Taking this back to the political sphere: although we might like to, we cannot take democracy as a given. In our ignorance of our past, we have estranged ourselves from our own history. We forget that liberty is neither innate nor permanent; many fought and died for it over the years, and it lives and thrives only with constant vigilance and nurturing. 

Likewise, we might like to think that this mess our elections are in is merely a temporary glitch, an aberration, and that if we just hope enough or wait long enough, it will simply straighten itself out, without our having to do anything about it. I feel like that annoying pet fish in The Cat in the Hat, who is constantly harping, nudging, warning, and pointing out dangers around every corner. Especially now, when dissent has been so muted and our liberties so eroded, we need whistleblowers and activists more than ever. Without them, our democratic way of life could slip away without our even being aware of it. With them, we have a chance, if we pay attention before it's too late.
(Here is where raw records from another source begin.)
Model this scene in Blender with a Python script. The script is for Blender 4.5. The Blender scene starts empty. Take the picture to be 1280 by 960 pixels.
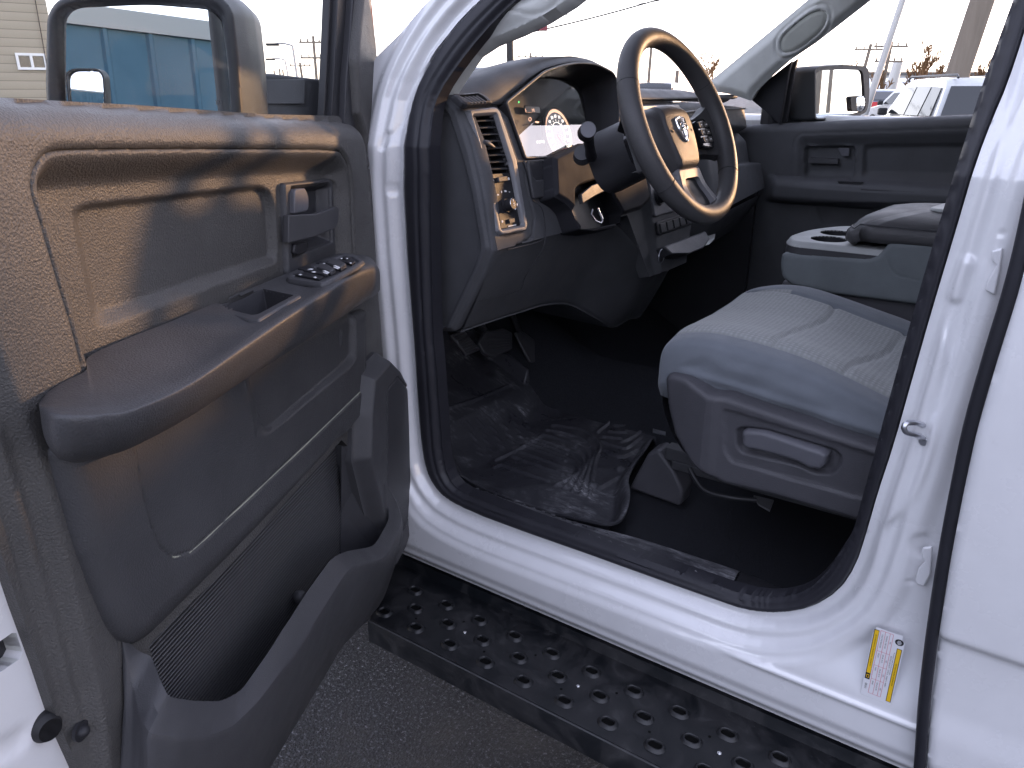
import bpy, bmesh, random
import numpy as np
from math import *
from mathutils import Vector as V, Matrix, Euler
random.seed(7)
scn = bpy.context.scene
COL = scn.collection
# ---------------------------------------------------------------- camera numbers (photo is 1280x960)
F = 961.0; PT = radians(20.9); YW = radians(55.2); CAM = V((0.0, -1.1, 1.6))
hx, hy = -cos(YW), sin(YW); rx, ry = hy, -hx
def ray(px, py):
    a = (px-640)/F; b = -(py-480)/F
    hf = cos(PT)+sin(PT)*b; v = cos(PT)*b-sin(PT)
    return V((hx*hf+rx*a, hy*hf+ry*a, v))
def plane_hit(px, py, o, n):
    d = ray(px, py)
    return CAM + d*((o-CAM).dot(n)/d.dot(n))
def YP(px, py, y): return plane_hit(px, py, V((0, y, 0)), V((0, 1, 0)))
def XP(px, py, x): return plane_hit(px, py, V((x, 0, 0)), V((1, 0, 0)))
def ZP(px, py, z): return plane_hit(px, py, V((0, 0, z)), V((0, 0, 1)))
def RP(px, py, t): return CAM + ray(px, py)*t        # at forward distance t
class Fr:
    """a flat working plane: origin, two axes, normal"""
    def __init__(s, o, e1, e2, n): s.o = V(o); s.e1 = V(e1).normalized(); s.e2 = V(e2).normalized(); s.n = V(n).normalized()
    def q(s, px, py, w=0.0):
        p = plane_hit(px, py, s.o+s.n*w, s.n)-s.o
        return (p.dot(s.e1), p.dot(s.e2))
    def qs(s, pts, w=0.0): return [s.q(p[0], p[1], p[2] if len(p) > 2 else w) for p in pts]
    def P(s, a, b, w=0.0): return s.o+s.e1*a+s.e2*b+s.n*w
    def pp(s, px, py, w=0.0): return s.P(*s.q(px, py, w), w)
DA = radians(66)
DOOR = Fr((-1.08, -.03, 0), (cos(DA), -sin(DA), 0), (0, 0, 1), (sin(DA), cos(DA), 0))
SIDE = Fr((0, 0, 0), (1, 0, 0), (0, 0, 1), (0, -1, 0))
PASS = Fr((0, 1.70, 0), (1, 0, 0), (0, 0, 1), (0, -1, 0))
_t = .27
DASH = Fr((-.90, 0, 1.33), (0, 1, 0), (-_t, 0, 1), (1, 0, _t))
TUM = .30; BELT = 1.50
UP = Fr((0, 0, BELT), (1, 0, 0), (0, TUM, 1), (0, -1, TUM))    # tumblehome plane above the belt
def side_px(px, py, y=0.0):
    """pixel -> (x,z) on the body side at offset y, following the lean above the belt"""
    p = YP(px, py, y)
    if p.z <= BELT: return (p.x, p.z)
    n = V((0, -1, TUM)); p = plane_hit(px, py, V((0, y, BELT)), n)
    return (p.x, p.z)
# ---------------------------------------------------------------- objects
def link(o, parent=None):
    COL.objects.link(o)
    if parent is not None: o.parent = parent
    return o
def empty(name, loc=(0, 0, 0), parent=None):
    o = bpy.data.objects.new(name, None); o.location = loc; o.empty_display_size = .1
    return link(o, parent)
def tag(o, label=None, cat=None, group=None, kind=None):
    if label: o['label'] = label
    if cat: o['category'] = cat
    if group: o['group'] = group
    if kind: o['kind'] = kind
    return o
def mesh_obj(name, verts, faces, mat, parent=None, smooth=True, bevel=0, bseg=2, solid=0, sub=0, angle=40, soff=-1):
    me = bpy.data.meshes.new(name)
    # world coordinates are given; parents carry translations only when at identity
    off = V((0, 0, 0))
    p = parent
    while p is not None: off += p.location; p = p.parent
    me.from_pydata([tuple(V(v)-off) for v in verts], [], faces)
    me.validate(); me.update()
    o = bpy.data.objects.new(name, me)
    mats = mat if isinstance(mat, (list, tuple)) else [mat]
    for m in mats: me.materials.append(m)
    if smooth:
        me.shade_smooth() if hasattr(me, 'shade_smooth') else None
        for p_ in me.polygons: p_.use_smooth = True
    link(o, parent)
    if solid:
        m = o.modifiers.new('s', 'SOLIDIFY'); m.thickness = solid; m.offset = soff
    if bevel:
        m = o.modifiers.new('b', 'BEVEL'); m.width = bevel; m.segments = bseg; m.limit_method = 'ANGLE'; m.angle_limit = radians(30)
        m.harden_normals = False
    if sub:
        m = o.modifiers.new('u', 'SUBSURF'); m.levels = m.render_levels = sub
    if smooth and angle < 180 and not sub:
        try:
            me.set_sharp_from_angle(angle=radians(angle))
        except Exception: pass
    return o
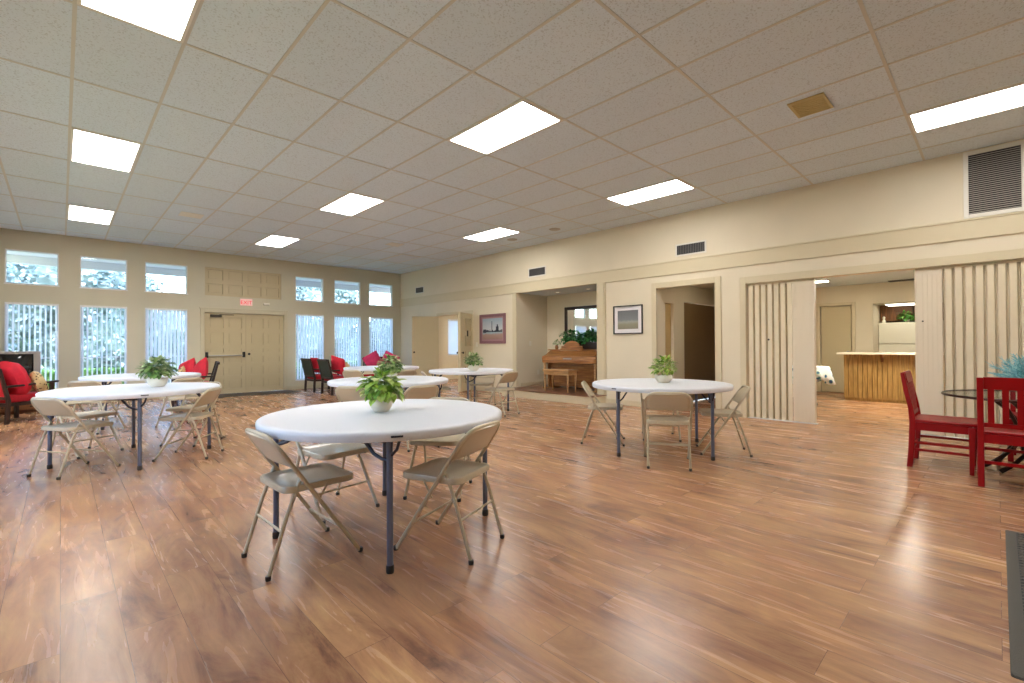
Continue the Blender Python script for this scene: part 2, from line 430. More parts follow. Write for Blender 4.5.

I've mentioned before that I have a bumper sticker hanging underneath a calendar in my kitchen (it's hidden there because I can't bear to look at it).  It's been hanging there for several years, but it feels like forever. The sign has a W with a red circle and a thick diagonal line through it and says, "Wake me up when it's over." From the time I was a child, then a teenager and finally a young adult, I always knew that there were others – namely, my parents, my extended family, my community, my government – to keep me safe, to take care of things for me. That baton, and the responsibilities inherent in it, has been irrevocably passed to me and my peers. History will judge how we stepped up to that challenge by what remains of the liberties we inherited from the previous generation. That is our bottom line.

For you Mary Engelbreit fans, I'm reminded of her picture of a young girl who stands, arms akimbo, lips pursed disapprovingly, and commands, "Snap out of it!" This is no time for apathy, complacency, or excuses of any kind. It's time to follow this girl's advice. As my brother used to say, "Immediately, if not sooner."